### Request
Retype the opening lines of the data exactly, stopping after the line that contains "wainscot(wl, 'y', XL, 1, D1b+.06, Y_A0, phase=3.95)". Skip every picture.

----------------

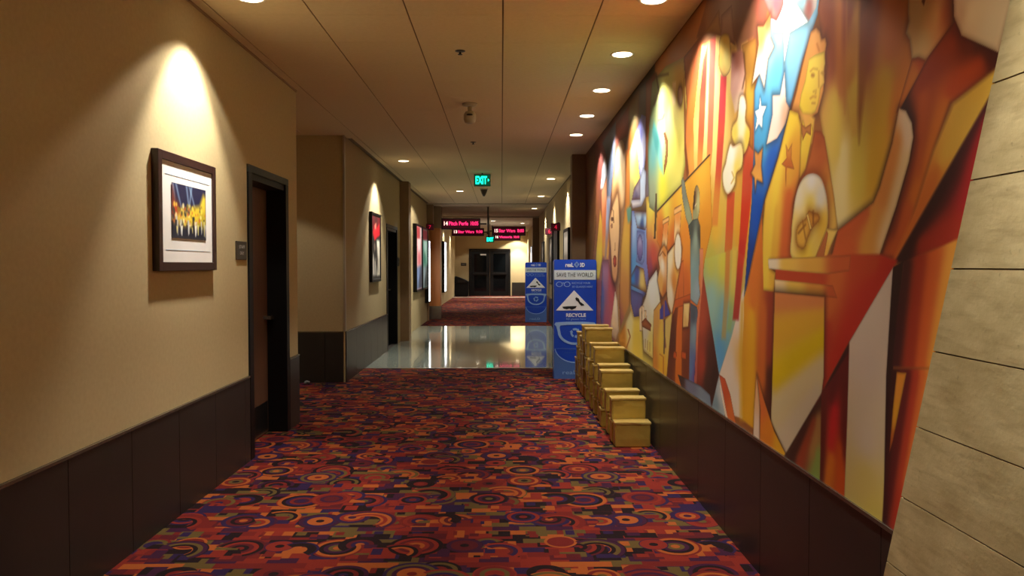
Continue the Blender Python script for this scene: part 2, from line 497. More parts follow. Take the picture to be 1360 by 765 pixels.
# left wall, near, with its door opening
D1a, D1b, D1h = 5.87, 6.85, 2.23
wl = S(boxes('wall_left', [(XL-.2, XL, Y_BACK, D1a, 0, CEIL), (XL-.2, XL, D1a, D1b, D1h, CEIL), (XL-.2, XL, D1b, Y_A0, 0, CEIL)], M['wallcover']), 'beige textured wall on the left with framed picture and door', 'wall')
def wainscot(parent, axis, fixed, sgn, a0, a1, step=.58, phase=0.0, mt='wainscot'):
    """upright dark tiles, each its own piece, proud of the wall by 14 mm"""
    boxes('wainscot_backing', [(min(fixed, fixed+sgn*.004), max(fixed, fixed+sgn*.004), a0, a1, 0, WH)] if axis == 'y' else
          [(a0, a1, min(fixed, fixed+sgn*.004), max(fixed, fixed+sgn*.004), 0, WH)], M['grout'], parent)
    e = [a0] + [x for x in [phase + step*k for k in range(-40, 80)] if a0+.03 < x < a1-.03] + [a1]
    for p, q in zip(e, e[1:]):
        f0, f1 = sorted((fixed+sgn*.004, fixed+sgn*.014))
        if axis == 'y': boxes('wainscot_tile', [(f0, f1, p+.0025, q-.0025, 0, WH-.014)], M[mt], parent)
        else: boxes('wainscot_tile', [(p+.0025, q-.0025, f0, f1, 0, WH-.014)], M[mt], parent)
    f0, f1 = sorted((fixed, fixed+sgn*.018))
    boxes('wainscot_cap', [(f0, f1, a0, a1, WH-.014, WH)] if axis == 'y' else [(a0, a1, f0, f1, WH-.014, WH)], M['wainscot_trim'], parent)
wainscot(wl, 'y', XL, 1, Y_BACK, D1a-.06, phase=3.95)
wainscot(wl, 'y', XL, 1, D1b+.06, Y_A0, phase=3.95)

def hall_door(name, X, y0, y1, h, label, sgn=1, leaf='door_wood', swing_side=True, frame='black_frame', parts=True):
    """door in a side wall: frame, recessed leaf, kick plate, lever; sgn=+1 when the hallway is at +x"""
    d = empty(name, (X, (y0+y1)/2, 0)); S(d, label, 'door')
    w = y1-y0
    def bx(nm, x0, x1, a, b, z0, z1, m):
        xs = sorted((sgn*x0, sgn*x1)); return boxes(nm, [(xs[0], xs[1], a, b, z0, z1)], M[m], d)
    bx('jamb', -.198, .015, -w/2-.05, -w/2+.035, 0, h-.001, frame)
    bx('jamb', -.198, .015, w/2-.035, w/2+.05, 0, h-.001, frame)
    bx('header', -.198, .015, -w/2-.05, w/2+.05, h-.0005, h+.055, 'green_frame')
    bx('stop', -.198, .0, -w/2+.035, w/2-.035, h-.05, h-.001, frame)
    lf = bx('leaf', -.19, -.155, -w/2+.04, w/2-.04, .01, h-.052, leaf)
    k = bx('kick_plate', -.155, -.152, -w/2+.06, w/2-.06, .03, .28, 'kick'); k.parent = lf
    hd = bx('handle', -.154, -.09, w/2-.16, w/2-.06, 1.0, 1.03, 'chrome'); hd.parent = lf
    return d
hall_door('door_1', XL, D1a, D1b, D1h-.06, 'recessed brown wooden door in dark frame on the near left wall')

# side hallway on the left
wa = S(boxes('wall_alcove', [(-4.6, XL2, Y_A1, Y_A1+.15, 0, CEIL)], M['wallcover']), 'beige wall of the side hallway facing the viewer', 'wall')
wainscot(wa, 'x', Y_A1, -1, -4.5, XL2-.02, phase=XL2-.25)
S(boxes('wall_alcove_near', [(-4.6, XL-.2, Y_A0-.15, Y_A0, 0, CEIL)], M['wallcover']), 'near side wall of the left side hallway', 'wall')
S(boxes('wall_alcove_end', [(-4.7, -4.6, Y_A0-.15, Y_A1+.15, 0, CEIL)], M['wallcover']), 'end wall of the left side hallway', 'wall')

# left wall, far
D2a, D2b = 13.26, 14.5
w2 = S(boxes('wall_left_far', [(XL2-.2, XL2, Y_A1+.15, D2a, 0, CEIL), (XL2-.2, XL2, D2a, D2b, 2.18, CEIL), (XL2-.2, XL2, D2b, 20.4, 0, CEIL)], M['wallcover']), 'beige left wall beyond the side hallway', 'wall')
wainscot(w2, 'y', XL2, 1, Y_A1+.02, D2a-.06, phase=10.4)
hall_door('door_2', XL2, D2a, D2b, 2.12, 'black door in reddish dark frame beside the red film poster', leaf='black_frame')
S(boxes('trim_5', [(XL2-.012, XL2+.012, Y_A1-.022, Y_A1+.03, WH, CEIL)], M['metal_strip']), 'metal guard on the corner of the side hallway', 'trim')
S(boxes('trim_6', [(XL2, -1.79, 15.0, 15.35, .0, CEIL)], M['pilaster']), 'dark brown pilaster left of the polished tile floor', 'pilaster')
S(boxes('trim_7', [(XL2-.14, -1.93, 20.4, 20.7, 0, CEIL-.02)], M['pilaster']), 'dark pilaster past the two framed posters on the left', 'pilaster')
S(boxes('trim_8', [(-1.93, -1.8, 20.4, 20.7, 2.5, CEIL-.02)], M['pilaster']), 'dark stub of beam above the lit poster on the left', 'trim')
S(boxes('wall_left_end', [(XL3-.15, XL3, 20.4, Y_END, 0, CEIL)], M['wallcover']), 'far left wall close to the dark double doors', 'wall')
wp = empty('wood_pilaster', (-1.78, 21.0, 0)); S(wp, 'orange wooden pilaster with metal base on the left', 'pilaster')
boxes('shaft', [(-.42, .12, 0, .45, .36, 2.47)], M['orange_wood'], wp)
boxes('base', [(-.42, .14, -.02, .47, 0, .36)], M['chrome'], wp)
boxes('capital', [(-.42, .14, -.02, .47, 2.47, CEIL-.02)], M['pilaster'], wp)

# right wall
Y_P = 11.3                                   # pilaster at the far end of the mural
wr = S(boxes('wall_right', [(XR, XR+.15, Y_BACK, Y_END, 0, CEIL)], M['wallcover']), 'right wall carrying the mural and far posters', 'wall')
wainscot(wr, 'y', XR, -1, 1.9, Y_P, phase=3.62)
wainscot(wr, 'y', XR, -1, Y_P+.3, 16.5, phase=3.62)
wainscot(wr, 'y', XR, -1, 18.3, 25.5, phase=3.62)
S(boxes('trim_9', [(1.03, XR, Y_P, Y_P+.3, 0, CEIL)], M['pilaster']), 'brown pilaster at the far end of the mural', 'pilaster')
S(boxes('trim_10', [(1.03, XR, 25.5, 25.9, 0, CEIL-.06)], M['pilaster']), 'dark pilaster on the far right wall behind the hanging signs', 'pilaster')
# far right black door, set on the wall face
d3 = empty('door_3', (XR, 17.4, 0)); S(d3, 'black door on the right wall behind the nearer blue stand', 'door')
boxes('jamb', [(-.05, 0, -.88, -.80, 0, 2.3)], M['black_frame'], d3); boxes('jamb', [(-.05, 0, .80, .88, 0, 2.3)], M['black_frame'], d3)
boxes('header', [(-.05, 0, -.88, .88, 2.3, 2.38)], M['black_frame'], d3)
for s in (-1, 1):
    lf = boxes('leaf', [(-.02, 0, min(0, s*.798)+.002, max(0, s*.798)-.002, .01, 2.298)], M['black_frame'], d3)
    boxes('handle', [(-.05, -.02, s*.1-.015, s*.1+.015, .9, 1.2)], M['chrome'], lf)

# back and end walls
S(boxes('wall_back', [(XL-.15, XR+.15, Y_BACK-.15, Y_BACK, 0, CEIL)], M['wallcover']), 'wall closing the hallway behind the viewer', 'wall')
we = S(boxes('wall_end', [(XL3-.15, XR+.15, Y_END, Y_END+.15, 0, CEIL)], M['wallcover']), 'cream end wall around the dark double doors', 'wall')
wainscot(we, 'x', Y_END, -1, .50, XR-.02, phase=.6)
wainscot(we, 'x', Y_END, -1, XL3+.02, -1.6, phase=-2)

# double doors at the end
d4 = empty('door_4', (-.555, Y_END, 0)); S(d4, 'dark double glass doors at the end of the hallway', 'door')
boxes('jamb', [(-.985, -.91, -.06, 0, 0, 2.16)], M['black_frame'], d4); boxes('jamb', [(.91, .985, -.06, 0, 0, 2.16)], M['black_frame'], d4)
boxes('header', [(-.985, .985, -.06, 0, 2.16, 2.24)], M['black_frame'], d4)
for s in (-1, 1):
    x0, x1 = sorted((s*.01, s*.905))
    lf = boxes('leaf', [(x0, x0+.16, -.04, 0, .01, 2.15), (x1-.16, x1, -.04, 0, .01, 2.15), (x0+.16, x1-.16, -.04, 0, .01, .22), (x0+.16, x1-.16, -.04, 0, 2.0, 2.15), (x0+.16, x1-.16, -.04, 0, .98, 1.14)], M['black_frame'], d4)
    boxes('glass_pane', [(x0+.16, x1-.16, -.022, -.014, .22, .98)], M['dark_glass'], lf)
    boxes('glass_pane', [(x0+.16, x1-.16, -.022, -.014, 1.14, 2.0)], M['dark_glass'], lf)
    boxes('push_bar', [(x0+.1, x1-.1, -.08, -.04, 1.03, 1.09)], M['kick'], lf)
    if s < 0: boxes('sticker', [(x1-.44, x1-.16, -.046, -.041, 1.93, 2.0)], M['white_print'], lf)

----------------

### Reply
Continue the Blender Python script for this scene: part 2, from line 497. More parts follow. Take the picture to be 1360 by 765 pixels.
# left wall, near, with its door opening
D1a, D1b, D1h = 5.87, 6.85, 2.23
wl = S(boxes('wall_left', [(XL-.2, XL, Y_BACK, D1a, 0, CEIL), (XL-.2, XL, D1a, D1b, D1h, CEIL), (XL-.2, XL, D1b, Y_A0, 0, CEIL)], M['wallcover']), 'beige textured wall on the left with framed picture and door', 'wall')
def wainscot(parent, axis, fixed, sgn, a0, a1, step=.58, phase=0.0, mt='wainscot'):
    """upright dark tiles, each its own piece, proud of the wall by 14 mm"""
    boxes('wainscot_backing', [(min(fixed, fixed+sgn*.004), max(fixed, fixed+sgn*.004), a0, a1, 0, WH)] if axis == 'y' else
          [(a0, a1, min(fixed, fixed+sgn*.004), max(fixed, fixed+sgn*.004), 0, WH)], M['grout'], parent)
    e = [a0] + [x for x in [phase + step*k for k in range(-40, 80)] if a0+.03 < x < a1-.03] + [a1]
    for p, q in zip(e, e[1:]):
        f0, f1 = sorted((fixed+sgn*.004, fixed+sgn*.014))
        if axis == 'y': boxes('wainscot_tile', [(f0, f1, p+.0025, q-.0025, 0, WH-.014)], M[mt], parent)
        else: boxes('wainscot_tile', [(p+.0025, q-.0025, f0, f1, 0, WH-.014)], M[mt], parent)
    f0, f1 = sorted((fixed, fixed+sgn*.018))
    boxes('wainscot_cap', [(f0, f1, a0, a1, WH-.014, WH)] if axis == 'y' else [(a0, a1, f0, f1, WH-.014, WH)], M['wainscot_trim'], parent)
wainscot(wl, 'y', XL, 1, Y_BACK, D1a-.06, phase=3.95)
wainscot(wl, 'y', XL, 1, D1b+.06, Y_A0, phase=3.95)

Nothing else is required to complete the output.